- **JOB**
Write each line of the material exactly as given, from the top through the line that contains "def L4(c): return (*lin(c),1.0)", and omit all pictures.

- **DATA EXCERPT**
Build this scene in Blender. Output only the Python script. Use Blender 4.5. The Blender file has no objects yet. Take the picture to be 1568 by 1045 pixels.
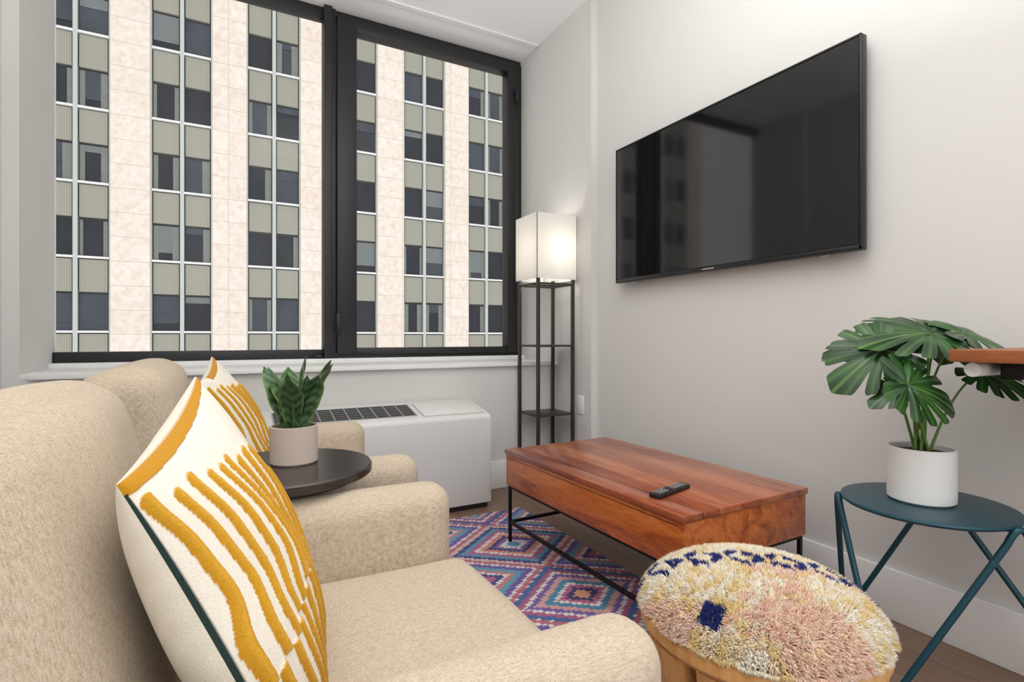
import bpy, bmesh, math, random
import numpy as np
from mathutils import Vector, Matrix
random.seed(7); rng=np.random.default_rng(7)
scene=bpy.context.scene
scene.view_settings.view_transform='Standard'
COL=scene.collection

def lin(c):
    r=[]
    for v in c:
        v=v/255.0
        r.append(v/12.92 if v<=0.04045 else ((v+0.055)/1.055)**2.4)
    return tuple(r)
def L4(c): return (*lin(c),1.0)

# ---------------------------------------------------------------- materials
class NT:
    def __init__(s,name):
        s.m=bpy.data.materials.new(name); s.m.use_nodes=True
        s.t=s.m.node_tree; s.b=s.t.nodes['Principled BSDF']; s.out=s.t.nodes['Material Output']
    def n(s,typ,**kw):
        nd=s.t.nodes.new(typ)
        for k,v in kw.items(): setattr(nd,k,v)
        return nd
    def l(s,a,b): s.t.links.new(a,b)
    def math(s,op,a,b=None,c=None):
        nd=s.n('ShaderNodeMath',operation=op)
        for i,v in enumerate((a,b,c)):
            if v is None: continue
            if isinstance(v,(int,float)): nd.inputs[i].default_value=v
            else: s.l(v,nd.inputs[i])
        return nd.outputs[0]
    def coord(s,scale=(1,1,1),rot=(0,0,0),loc=(0,0,0)):
        tc=s.n('ShaderNodeTexCoord'); mp=s.n('ShaderNodeMapping')
        mp.inputs['Scale'].default_value=scale; mp.inputs['Rotation'].default_value=rot; mp.inputs['Location'].default_value=loc
        s.l(tc.outputs['Object'],mp.inputs['Vector']); return mp.outputs[0]
    def noise(s,vec,scale,detail=3,rough=.5,dist=0):
        nd=s.n('ShaderNodeTexNoise'); nd.inputs['Scale'].default_value=scale
        nd.inputs['Detail'].default_value=detail; nd.inputs['Roughness'].default_value=rough
        nd.inputs['Distortion'].default_value=dist
        if vec is not None: s.l(vec,nd.inputs['Vector'])
        return nd.outputs['Fac']
    def ramp(s,fac,stops,interp='LINEAR'):
        nd=s.n('ShaderNodeValToRGB'); cr=nd.color_ramp; cr.interpolation=interp
        while len(cr.elements)<len(stops): cr.elements.new(0.5)
        for e,(p,c) in zip(cr.elements,stops): e.position=p; e.color=c
        s.l(fac,nd.inputs[0]); return nd.outputs[0]
    def mix(s,fac,a,b,mode='MIX'):
        nd=s.n('ShaderNodeMix',data_type='RGBA',blend_type=mode)
        if isinstance(fac,(int,float)): nd.inputs[0].default_value=fac
        else: s.l(fac,nd.inputs[0])
        for i,v in ((6,a),(7,b)):
            if isinstance(v,tuple): nd.inputs[i].default_value=v
            else: s.l(v,nd.inputs[i])
        return nd.outputs[2]
    def bump(s,h,strength=.2,dist=.002):
        nd=s.n('ShaderNodeBump'); nd.inputs['Strength'].default_value=strength; nd.inputs['Distance'].default_value=dist
        s.l(h,nd.inputs['Height']); s.l(nd.outputs[0],s.b.inputs['Normal'])
    def base(s,c,rough=.5,metal=0,coat=0,spec=.5):
        if isinstance(c,tuple): s.b.inputs['Base Color'].default_value=c
        else: s.l(c,s.b.inputs['Base Color'])
        s.b.inputs['Roughness'].default_value=rough; s.b.inputs['Metallic'].default_value=metal
        s.b.inputs['Coat Weight'].default_value=coat; s.b.inputs['Specular IOR Level'].default_value=spec

def plain(name,c,rough=.5,metal=0,var=.06,vs=6,bump=0,bs=200,coat=0,spec=.5):
    t=NT(name); v=t.coord()
    c1=L4(c); dk=tuple(x*(1-var) for x in c1[:3])+(1,)
    col=t.mix(t.noise(v,vs),dk,c1)
    t.base(col,rough,metal,coat,spec)
    if bump: t.bump(t.noise(v,bs,2),bump,.001)
    return t.m

def fabric(name,c,c2,scale=700):
    t=NT(name)
    n1=t.noise(t.coord(scale=(1,.14,1)),scale,1,.5); n3=t.noise(t.coord(scale=(.14,1,.14)),scale,1,.5)
    n2=t.noise(t.coord(),5,3)
    f=t.math('MULTIPLY',t.math('ADD',n1,n3),.5)
    col=t.ramp(f,[(.33,L4(c2)),(.62,L4(c))])
    dk=tuple(x*.88 for x in L4(c)[:3])+(1,)
    col=t.mix(t.math('MULTIPLY',n2,.3),col,dk)
    t.base(col,.95,spec=.1); t.b.inputs['Sheen Weight'].default_value=.1
    t.bump(f,.35,.001); return t.m

def wood(name,stops,axis='Y',scale=6,stretch=12,rough=.35,coat=0,plank=None,dist=1.5,bump=.03):
    t=NT(name)
    sc={'X':(1,stretch,stretch),'Y':(stretch,1,stretch),'Z':(stretch,stretch,1)}[axis]
    v=t.coord(scale=sc)
    n=t.noise(v,scale/4,6,.6,dist)
    n2=t.noise(v,scale*3,3,.6)
    f=t.math('MULTIPLY_ADD',n2,.3,t.math('MULTIPLY',n,.82))
    if plank:
        pv=t.coord(); sep=t.n('ShaderNodeSeparateXYZ'); t.l(pv,sep.inputs[0])
        a=sep.outputs['X' if axis=='Y' else 'Y']
        fl=t.math('FLOOR',t.math('DIVIDE',a,plank))
        wn=t.n('ShaderNodeTexWhiteNoise',noise_dimensions='1D'); t.l(fl,wn.inputs['W'])
        f=t.math('ADD',f,t.math('MULTIPLY_ADD',wn.outputs['Value'],.26,-.13))
    col=t.ramp(f,[(p,L4(c)) for p,c in stops])
    t.base(col,rough,coat=coat); t.b.inputs['Coat Roughness'].default_value=.2
    if bump: t.bump(n2,bump,.0005)
    return t.m

def attrmat(name,rough=.8,bump=0,bs=300,sheen=0,spec=.3,sss=0):
    t=NT(name); a=t.n('ShaderNodeAttribute',attribute_name='Col')
    t.base(a.outputs['Color'],rough,spec=spec)
    t.b.inputs['Sheen Weight'].default_value=sheen
    if bump: t.bump(t.noise(t.coord(),bs,2,.7),bump,.002)
    return t.m

M={}
M['wall']=plain('wall_paint',(218,217,214),.85,var=.012,bump=.03,bs=300)
M['ceil']=plain('ceiling_paint',(250,250,250),.9,var=.01)
M['trim']=plain('trim_white',(240,240,239),.45,var=.01)
M['black']=plain('black_aluminium',(34,34,36),.45,var=.1)
M['blackmetal']=plain('black_metal',(26,25,25),.4,.6,var=.1)
M['fabric']=fabric('linen_beige',(212,197,176),(170,153,130))
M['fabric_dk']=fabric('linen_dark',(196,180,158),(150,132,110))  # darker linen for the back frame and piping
M['ptac']=plain('enamel_white',(226,227,224),.4,var=.02)
M['ptac_dk']=plain('grille_dark',(34,34,36),.5)
M['tabletop']=wood('acacia_top',[(.28,(70,30,18)),(.42,(130,60,34)),(.55,(160,82,48)),(.75,(190,112,70))],'Y',6,9,.28,.35,plank=.106,bump=0)
M['tableside']=wood('acacia_side',[(.34,(64,26,10)),(.44,(146,66,22)),(.56,(190,98,40)),(.74,(216,132,64))],'Y',7,7,.35,.2)
M['shelfwood']=wood('walnut_shelf',[(.3,(110,58,30)),(.6,(160,92,52)),(.8,(184,116,72))],'Y',6,9,.4)
M['stump']=wood('pine_stump',[(.25,(140,88,44)),(.5,(206,150,90)),(.75,(230,184,124))],'Z',5,5,.6)
M['leg']=wood('leg_wood',[(.3,(40,24,16)),(.7,(76,46,30))],'Z',5,5,.5)
M['blacktable']=wood('ebonised_top',[(.3,(30,26,25)),(.6,(50,43,41)),(.8,(66,58,54))],'X',8,9,.3)
M['pot_beige']=plain('concrete_beige',(206,190,178),.8,var=.08,vs=40,bump=.1)
M['pot_white']=plain('matte_white_ceramic',(240,240,238),.5,var=.01)
M['soil']=plain('soil',(84,58,40),.95,var=.6,vs=90,bump=1,bs=120)
M['teal']=plain('teal_steel',(28,74,88),.35,.2,var=.05)
M['tv_body']=plain('tv_plastic',(14,14,15),.35,var=.05)
t=NT('tv_screen'); t.base((.006,.006,.007,1),.09,spec=.6); t.l(t.math('MULTIPLY_ADD',t.noise(t.coord(),2),.02,.05),t.b.inputs['Roughness']); M['screen']=t.m
M['bronze']=plain('bronze_post',(66,62,60),.4,.5,var=.1)
M['grey']=plain('grey_plastic',(160,160,160),.4)
M['rubber']=plain('remote_plastic',(28,28,30),.5)
M['stem']=plain('stem_green',(92,130,58),.5)
M['pillow']=attrmat('tufted_cotton',.95,.6,420,.1,.1)
M['wool']=attrmat('wool_pile',.95,0,0,.1,.1)
M['leaf']=attrmat('leaf_green',.3,.05,60,0,.45)
M['snake']=attrmat('snake_leaf',.4,.05,60,0,.4)

# floor planks
t=NT('floor_planks'); v=t.coord(rot=(0,0,math.pi/2))
bk=t.n('ShaderNodeTexBrick'); t.l(v,bk.inputs['Vector']); bk.inputs['Scale'].default_value=1
bk.inputs['Brick Width'].default_value=1.2; bk.inputs['Row Height'].default_value=.16; bk.inputs['Mortar Size'].default_value=.0015
bk.inputs['Color1'].default_value=L4((164,134,112)); bk.inputs['Color2'].default_value=L4((138,110,92)); bk.inputs['Mortar'].default_value=L4((62,46,38))
g=t.noise(t.coord(scale=(14,1,1)),4,5,.6,1)
col=t.mix(t.math('MULTIPLY',g,.7),bk.outputs['Color'],L4((100,76,62)))
t.base(col,.4); M['floor']=t.m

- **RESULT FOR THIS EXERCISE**
Build this scene in Blender. Output only the Python script. Use Blender 4.5. The Blender file has no objects yet. Take the picture to be 1568 by 1045 pixels.
import bpy, bmesh, math, random
import numpy as np
from mathutils import Vector, Matrix
random.seed(7); rng=np.random.default_rng(7)
scene=bpy.context.scene
scene.view_settings.view_transform='Standard'
COL=scene.collection

def lin(c):
    r=[]
    for v in c:
        v=v/255.0
        r.append(v/12.92 if v<=0.04045 else ((v+0.055)/1.055)**2.4)
    return tuple(r)
def L4(c): return (*lin(c),1.0)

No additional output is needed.